I ask this everytime, but, am I getting it?
Bobby Grow said:
Cal,
Yes, except that that idea of an ‘Elective Decree’ would not be present, at least not for Torrance (or me following the distinctives of ‘EC’). The so called ‘Decree’ is actually the Person of Jesus Christ, indeed these categories are appealed to by Torrance, but they are so gutted and then reified that to continue to use the language of Decree etc. loses any meaningfulness.

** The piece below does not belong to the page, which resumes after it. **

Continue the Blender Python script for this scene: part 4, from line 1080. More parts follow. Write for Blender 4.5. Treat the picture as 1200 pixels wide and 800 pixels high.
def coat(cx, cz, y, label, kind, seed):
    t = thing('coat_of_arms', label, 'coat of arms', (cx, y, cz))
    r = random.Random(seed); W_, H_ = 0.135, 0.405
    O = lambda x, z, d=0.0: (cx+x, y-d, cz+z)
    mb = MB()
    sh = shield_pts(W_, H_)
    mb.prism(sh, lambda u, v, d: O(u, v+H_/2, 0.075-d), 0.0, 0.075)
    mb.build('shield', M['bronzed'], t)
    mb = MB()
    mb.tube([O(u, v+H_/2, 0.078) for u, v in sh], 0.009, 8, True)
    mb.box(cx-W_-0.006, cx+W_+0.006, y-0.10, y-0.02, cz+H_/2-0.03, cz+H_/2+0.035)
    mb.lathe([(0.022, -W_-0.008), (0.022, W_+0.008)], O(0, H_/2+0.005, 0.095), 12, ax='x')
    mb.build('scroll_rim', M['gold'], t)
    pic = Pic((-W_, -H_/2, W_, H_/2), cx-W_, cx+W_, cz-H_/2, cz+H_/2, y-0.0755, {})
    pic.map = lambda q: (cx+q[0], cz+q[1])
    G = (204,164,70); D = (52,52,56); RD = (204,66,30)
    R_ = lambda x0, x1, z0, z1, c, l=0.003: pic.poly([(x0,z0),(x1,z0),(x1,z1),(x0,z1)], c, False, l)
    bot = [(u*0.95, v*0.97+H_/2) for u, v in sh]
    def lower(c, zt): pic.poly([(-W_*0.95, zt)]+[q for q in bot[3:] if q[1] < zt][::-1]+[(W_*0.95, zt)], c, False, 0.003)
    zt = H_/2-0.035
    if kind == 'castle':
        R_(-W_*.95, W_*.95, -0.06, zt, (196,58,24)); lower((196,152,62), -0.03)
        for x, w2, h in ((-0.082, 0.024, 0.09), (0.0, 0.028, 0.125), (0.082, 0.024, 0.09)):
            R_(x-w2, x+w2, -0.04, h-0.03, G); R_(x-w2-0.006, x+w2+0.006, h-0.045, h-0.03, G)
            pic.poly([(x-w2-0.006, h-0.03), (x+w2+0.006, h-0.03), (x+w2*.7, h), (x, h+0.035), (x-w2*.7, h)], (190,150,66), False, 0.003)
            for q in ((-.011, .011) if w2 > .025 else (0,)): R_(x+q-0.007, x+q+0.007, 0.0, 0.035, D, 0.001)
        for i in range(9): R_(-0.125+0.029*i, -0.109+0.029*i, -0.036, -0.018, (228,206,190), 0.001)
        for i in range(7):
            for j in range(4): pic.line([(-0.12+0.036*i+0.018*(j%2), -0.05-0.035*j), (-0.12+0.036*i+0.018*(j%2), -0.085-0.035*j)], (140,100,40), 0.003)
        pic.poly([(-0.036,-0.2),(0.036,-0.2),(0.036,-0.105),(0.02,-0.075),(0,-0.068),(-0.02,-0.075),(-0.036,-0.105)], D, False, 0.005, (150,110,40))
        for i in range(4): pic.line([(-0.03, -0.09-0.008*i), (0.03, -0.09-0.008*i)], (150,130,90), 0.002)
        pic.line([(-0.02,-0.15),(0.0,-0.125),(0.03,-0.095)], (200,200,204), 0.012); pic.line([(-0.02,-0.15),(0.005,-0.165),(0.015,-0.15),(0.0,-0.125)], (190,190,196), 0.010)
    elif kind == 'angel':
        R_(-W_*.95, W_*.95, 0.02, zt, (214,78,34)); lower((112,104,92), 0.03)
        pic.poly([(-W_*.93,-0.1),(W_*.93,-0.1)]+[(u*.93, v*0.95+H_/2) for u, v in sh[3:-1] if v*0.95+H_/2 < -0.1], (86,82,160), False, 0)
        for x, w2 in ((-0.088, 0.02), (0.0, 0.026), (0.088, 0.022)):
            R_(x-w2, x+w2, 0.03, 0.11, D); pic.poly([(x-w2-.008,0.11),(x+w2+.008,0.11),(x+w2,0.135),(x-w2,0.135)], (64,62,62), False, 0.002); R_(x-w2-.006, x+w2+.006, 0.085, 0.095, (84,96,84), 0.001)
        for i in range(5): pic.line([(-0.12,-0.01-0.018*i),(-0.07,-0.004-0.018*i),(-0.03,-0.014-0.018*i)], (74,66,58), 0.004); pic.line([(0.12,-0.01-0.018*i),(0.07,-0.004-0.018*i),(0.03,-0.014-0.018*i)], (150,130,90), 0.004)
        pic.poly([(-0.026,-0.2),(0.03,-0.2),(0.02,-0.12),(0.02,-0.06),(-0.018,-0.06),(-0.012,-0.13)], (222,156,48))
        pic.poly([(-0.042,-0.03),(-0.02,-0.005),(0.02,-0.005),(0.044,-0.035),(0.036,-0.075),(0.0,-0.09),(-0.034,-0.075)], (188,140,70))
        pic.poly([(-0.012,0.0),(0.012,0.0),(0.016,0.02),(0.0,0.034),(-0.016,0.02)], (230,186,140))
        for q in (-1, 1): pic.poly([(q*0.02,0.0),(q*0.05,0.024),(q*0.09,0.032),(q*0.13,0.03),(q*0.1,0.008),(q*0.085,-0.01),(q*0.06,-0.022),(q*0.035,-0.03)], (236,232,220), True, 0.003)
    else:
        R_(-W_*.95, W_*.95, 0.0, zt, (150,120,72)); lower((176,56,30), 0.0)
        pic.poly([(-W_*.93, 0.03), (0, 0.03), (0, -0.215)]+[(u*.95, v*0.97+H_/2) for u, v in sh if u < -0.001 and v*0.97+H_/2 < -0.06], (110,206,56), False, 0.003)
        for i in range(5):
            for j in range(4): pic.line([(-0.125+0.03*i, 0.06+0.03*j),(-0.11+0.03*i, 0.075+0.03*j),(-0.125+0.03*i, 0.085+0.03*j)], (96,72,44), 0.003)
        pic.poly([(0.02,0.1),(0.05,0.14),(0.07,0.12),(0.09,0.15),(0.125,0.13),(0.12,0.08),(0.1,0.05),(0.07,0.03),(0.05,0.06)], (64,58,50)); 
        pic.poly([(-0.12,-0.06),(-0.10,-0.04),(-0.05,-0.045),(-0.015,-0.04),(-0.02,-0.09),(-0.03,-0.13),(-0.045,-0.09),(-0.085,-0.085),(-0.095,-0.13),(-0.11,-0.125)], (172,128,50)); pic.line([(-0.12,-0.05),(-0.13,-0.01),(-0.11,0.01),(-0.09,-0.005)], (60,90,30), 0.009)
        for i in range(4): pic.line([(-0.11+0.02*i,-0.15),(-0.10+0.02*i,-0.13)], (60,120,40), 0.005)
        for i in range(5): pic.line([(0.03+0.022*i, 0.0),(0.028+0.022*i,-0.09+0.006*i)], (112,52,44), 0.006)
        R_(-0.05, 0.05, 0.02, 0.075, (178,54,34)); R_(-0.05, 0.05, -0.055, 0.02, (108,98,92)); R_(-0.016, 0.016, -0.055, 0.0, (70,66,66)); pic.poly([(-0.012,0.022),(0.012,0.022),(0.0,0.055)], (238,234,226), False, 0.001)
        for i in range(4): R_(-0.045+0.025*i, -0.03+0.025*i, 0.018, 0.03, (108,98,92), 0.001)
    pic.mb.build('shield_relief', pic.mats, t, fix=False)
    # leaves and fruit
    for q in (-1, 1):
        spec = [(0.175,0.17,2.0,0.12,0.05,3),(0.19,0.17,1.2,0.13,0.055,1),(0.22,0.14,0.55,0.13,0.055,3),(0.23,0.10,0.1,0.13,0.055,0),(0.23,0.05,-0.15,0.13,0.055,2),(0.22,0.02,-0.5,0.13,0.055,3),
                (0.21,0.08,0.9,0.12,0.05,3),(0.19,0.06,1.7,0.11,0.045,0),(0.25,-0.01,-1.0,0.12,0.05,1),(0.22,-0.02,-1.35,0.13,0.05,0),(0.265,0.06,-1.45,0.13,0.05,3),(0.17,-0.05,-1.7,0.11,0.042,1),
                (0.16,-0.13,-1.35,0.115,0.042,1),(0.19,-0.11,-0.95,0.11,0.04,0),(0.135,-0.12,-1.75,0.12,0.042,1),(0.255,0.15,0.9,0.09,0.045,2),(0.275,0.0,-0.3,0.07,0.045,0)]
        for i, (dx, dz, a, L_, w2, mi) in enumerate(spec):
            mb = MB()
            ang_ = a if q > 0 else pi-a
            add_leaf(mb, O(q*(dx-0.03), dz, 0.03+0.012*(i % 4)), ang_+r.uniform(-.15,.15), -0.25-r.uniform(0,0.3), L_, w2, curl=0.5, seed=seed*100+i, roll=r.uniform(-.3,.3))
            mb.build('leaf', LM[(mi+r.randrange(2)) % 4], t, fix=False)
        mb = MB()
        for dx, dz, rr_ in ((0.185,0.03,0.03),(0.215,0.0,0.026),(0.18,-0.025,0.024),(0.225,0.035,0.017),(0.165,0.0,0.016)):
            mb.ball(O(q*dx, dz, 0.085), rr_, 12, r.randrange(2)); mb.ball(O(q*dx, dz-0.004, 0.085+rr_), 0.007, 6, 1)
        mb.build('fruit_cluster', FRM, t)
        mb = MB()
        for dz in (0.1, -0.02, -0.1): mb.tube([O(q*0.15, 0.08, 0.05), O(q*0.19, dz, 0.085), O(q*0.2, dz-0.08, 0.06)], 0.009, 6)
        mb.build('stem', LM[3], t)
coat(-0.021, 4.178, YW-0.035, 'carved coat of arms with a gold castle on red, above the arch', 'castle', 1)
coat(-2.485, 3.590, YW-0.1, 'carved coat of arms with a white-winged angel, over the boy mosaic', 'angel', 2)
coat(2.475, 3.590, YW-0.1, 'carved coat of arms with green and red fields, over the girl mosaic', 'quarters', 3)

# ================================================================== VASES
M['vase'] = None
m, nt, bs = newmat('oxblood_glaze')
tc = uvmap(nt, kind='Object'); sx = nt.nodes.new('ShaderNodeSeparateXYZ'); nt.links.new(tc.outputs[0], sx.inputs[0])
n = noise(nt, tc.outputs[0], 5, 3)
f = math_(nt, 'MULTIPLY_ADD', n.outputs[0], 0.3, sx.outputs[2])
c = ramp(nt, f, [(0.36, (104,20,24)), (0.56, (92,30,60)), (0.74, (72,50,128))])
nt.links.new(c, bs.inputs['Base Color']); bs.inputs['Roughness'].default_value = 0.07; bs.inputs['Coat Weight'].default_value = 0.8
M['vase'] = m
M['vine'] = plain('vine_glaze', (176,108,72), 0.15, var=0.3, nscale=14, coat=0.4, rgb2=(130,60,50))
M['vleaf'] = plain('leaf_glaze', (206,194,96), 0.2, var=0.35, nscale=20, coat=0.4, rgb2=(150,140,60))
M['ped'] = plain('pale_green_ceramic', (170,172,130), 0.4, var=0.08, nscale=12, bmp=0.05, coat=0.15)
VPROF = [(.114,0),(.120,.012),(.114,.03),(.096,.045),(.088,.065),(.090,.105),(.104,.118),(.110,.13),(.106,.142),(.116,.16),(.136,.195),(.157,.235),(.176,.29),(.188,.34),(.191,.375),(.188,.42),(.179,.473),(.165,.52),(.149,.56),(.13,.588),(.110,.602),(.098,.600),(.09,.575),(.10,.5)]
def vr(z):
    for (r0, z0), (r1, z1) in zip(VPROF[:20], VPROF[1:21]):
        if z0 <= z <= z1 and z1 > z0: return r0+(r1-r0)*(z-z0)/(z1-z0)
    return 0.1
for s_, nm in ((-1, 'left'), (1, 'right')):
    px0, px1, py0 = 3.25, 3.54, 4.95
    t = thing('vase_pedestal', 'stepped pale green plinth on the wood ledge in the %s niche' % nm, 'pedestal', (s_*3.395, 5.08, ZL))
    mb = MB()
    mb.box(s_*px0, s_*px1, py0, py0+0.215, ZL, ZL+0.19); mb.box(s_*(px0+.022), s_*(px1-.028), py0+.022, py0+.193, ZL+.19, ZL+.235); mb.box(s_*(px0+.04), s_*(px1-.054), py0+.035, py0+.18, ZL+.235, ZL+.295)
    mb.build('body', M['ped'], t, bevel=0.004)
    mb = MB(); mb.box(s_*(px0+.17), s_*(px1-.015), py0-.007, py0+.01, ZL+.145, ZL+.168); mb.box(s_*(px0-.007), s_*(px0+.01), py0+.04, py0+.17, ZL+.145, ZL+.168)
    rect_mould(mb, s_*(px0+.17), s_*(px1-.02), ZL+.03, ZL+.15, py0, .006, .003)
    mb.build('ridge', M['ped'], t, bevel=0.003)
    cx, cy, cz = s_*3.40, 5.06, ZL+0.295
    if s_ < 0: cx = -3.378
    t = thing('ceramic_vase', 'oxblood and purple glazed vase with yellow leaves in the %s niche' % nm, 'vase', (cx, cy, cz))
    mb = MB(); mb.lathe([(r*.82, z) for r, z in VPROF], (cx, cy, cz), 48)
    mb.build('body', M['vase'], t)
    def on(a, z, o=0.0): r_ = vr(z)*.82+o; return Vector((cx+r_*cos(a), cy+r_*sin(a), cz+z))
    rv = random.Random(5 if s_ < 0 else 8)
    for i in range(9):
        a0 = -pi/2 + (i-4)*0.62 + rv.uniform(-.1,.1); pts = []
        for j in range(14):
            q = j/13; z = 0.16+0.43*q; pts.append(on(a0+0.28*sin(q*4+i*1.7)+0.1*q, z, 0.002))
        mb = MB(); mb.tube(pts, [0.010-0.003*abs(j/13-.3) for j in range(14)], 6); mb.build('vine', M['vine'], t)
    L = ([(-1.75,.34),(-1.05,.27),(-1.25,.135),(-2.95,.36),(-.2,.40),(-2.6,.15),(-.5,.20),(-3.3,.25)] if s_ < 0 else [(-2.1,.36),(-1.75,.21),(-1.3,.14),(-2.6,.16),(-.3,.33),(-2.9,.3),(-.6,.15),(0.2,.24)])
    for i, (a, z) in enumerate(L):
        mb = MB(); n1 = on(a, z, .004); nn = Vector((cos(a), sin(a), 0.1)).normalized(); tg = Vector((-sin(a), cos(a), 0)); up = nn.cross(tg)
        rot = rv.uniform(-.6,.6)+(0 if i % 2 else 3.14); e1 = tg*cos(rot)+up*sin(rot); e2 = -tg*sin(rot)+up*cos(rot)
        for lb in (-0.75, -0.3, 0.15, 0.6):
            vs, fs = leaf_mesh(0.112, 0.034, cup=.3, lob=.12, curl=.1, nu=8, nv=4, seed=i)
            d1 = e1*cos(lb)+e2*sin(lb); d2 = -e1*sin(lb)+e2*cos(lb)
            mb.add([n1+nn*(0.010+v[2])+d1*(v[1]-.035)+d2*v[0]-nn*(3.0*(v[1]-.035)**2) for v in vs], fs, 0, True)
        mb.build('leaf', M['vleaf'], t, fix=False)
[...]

As far as the disjunction between efficient/sufficient etc., yes, TFT is saying that there is no such disjunction because reality is actual and united in Christ. So he is both sufficient and efficient in himself, and Torrance appeals to the ontic and epistemological revolution that took place through Einstein’s, Clerk Maxwell’s, and Michael Polyani’s work on the theory of relativity, continuous electromagnetic field theory, and tacit knowledge; which Torrance see as undercutting the faulty Newtonian (and even going back to the classic Greek philosophers) mechanical imposition of positivistic and mathematical thought onto the universe (which is reductionistic by reducing all of reality into static absolutized theorems) resulting in a universe that is governed in ‘clockwork’ fashion instead of dynamic and personal open-structured ways as the science that the Ein., Max., and Poly. have demonstrated to be the case.
jonathanskuo said:
Bobby, which resources would you most recommend for understanding the shift from understanding history/providence/predestination from a logico-causal/mechanistic determinism viewpoint to what you’re getting at in this post? I see in this post and a previous post that you quote and quoted two of Torrance’s books (Atonement: The Person and Work of Christ & The Christian Frame of Mind) – would those be directly relevant?
Thanks,
Jonathan Kuo
Bobby Grow said:
Hi Jonathan,
His book ‘Theological Science’ coupled with his book ‘Scottish Theology’ would be the places to go. And then p/u our book “Evangelical Calvinism”, there are some chapters and theses in their that will flesh this out even further 🙂 . Blessings.